Turnbull did not pull punches in his assessment of the current state of affairs in the Party. Turnbull believes the Party has been influenced by a reactionary sect of climate change deniers, and that any party which thought itself beholden to the political philosophy of modern conservatism would support a reduction in carbon emissions. Turnbull is not wrong; after all, conservation is at the heart of true conservatism and conservation is made infinitely easier with sustainability.  

Turnbull argued the term “conservative” had lost its true meaning, particularly the meaning given to it 75 years ago when Robert Menzies founded the Liberal Party as “genuinely progressive”. That party, said Turnbull, bares no resemblance to the kind of reactionary and populist brand of conservatism now prevalent overseas.  

“A lot of the people that talk about conservatism would not know the difference between Edmund Burke and Tony Burke,” quipped Turnbull, touching on a point well worth making. After all, Edmund Burke, the founder of modern conservatism, also wrote A Philosophical Enquiry into the Origin of our Ideas of the Sublime and Beautiful, a treatise in which the great 18th Century figure argued for the corrective power of the sublimity of nature, for its ability to provide us with that clarity of mind called humility. 

The denial of climate change is the rejection of humility before our environment, and the inability to set federal policy for the nation’s energy transition to renewables is a rejection of the kind of continuity required for the nation’s stability. Surely then, Turnbull is on the verge of a good point, both positions being taken currently by the Liberal Party are an affront to conservatism. Indeed, there is no continuity in lack of policy, nor in fealty to reactionary extremists within the Party, for any extreme is more than a mere wobble.  

“Conservatives are practical,” continued Turnbull. “There is nothing conservative, for example, (in) denying the science of climate change. That’s not a conservative position. That is just, well, that is just denying reality. You might as well deny gravity.” The analogy to the denial of gravity seems apposite at a time when Prime Minister Morrison and his Energy Minister Angus Taylor get around with a definitive air of thinking themselves high above the rest of us. 

“We (need to) have an effective set of rules to govern our energy market and ensure a low cost and stable transition from burning fossil fuels to renewable energy,” said Turnbull, who admitted his biggest regret from his time in office was the failure to settle on a national energy policy. 

Whether Turnbull’s National Energy Guarantee (NEG) would have been the right move is up for debate, but the need to make a move is above question. 

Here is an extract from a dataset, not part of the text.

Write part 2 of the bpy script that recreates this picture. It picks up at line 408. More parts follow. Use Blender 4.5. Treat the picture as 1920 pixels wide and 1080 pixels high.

CEC Chief Executive Kane Thornton has noted that “Investors have been forced to balance their record enthusiasm for Australian wind and solar projects with a lack of national policy, growing threats of government interference in the energy market and a range of out-of-date regulations.” 

Tony Wood of the Grattan Institute agrees, in a report to this effect released only this week, Wood said the best way to ensure affordable and reliable energy into the future is to implement a well-structured, well-regulated and well-managed market. The Government’s failure to do this, choosing knee-jerk reactions instead or no policy whatsoever, has only served to put off investment. 

And recently, BIS Oxford Economics reported that construction work done on renewable energy projects are set to plunge between 40% and 50% in the early 2020s as a result of investor timidity.

Turnbull may have lost his seat at the head of the Liberal Party table, but now that he no longer needs to pander to certain sects of the Party in order to get things done (never his strong suit anyway), the former PM may be in a better position to have his say.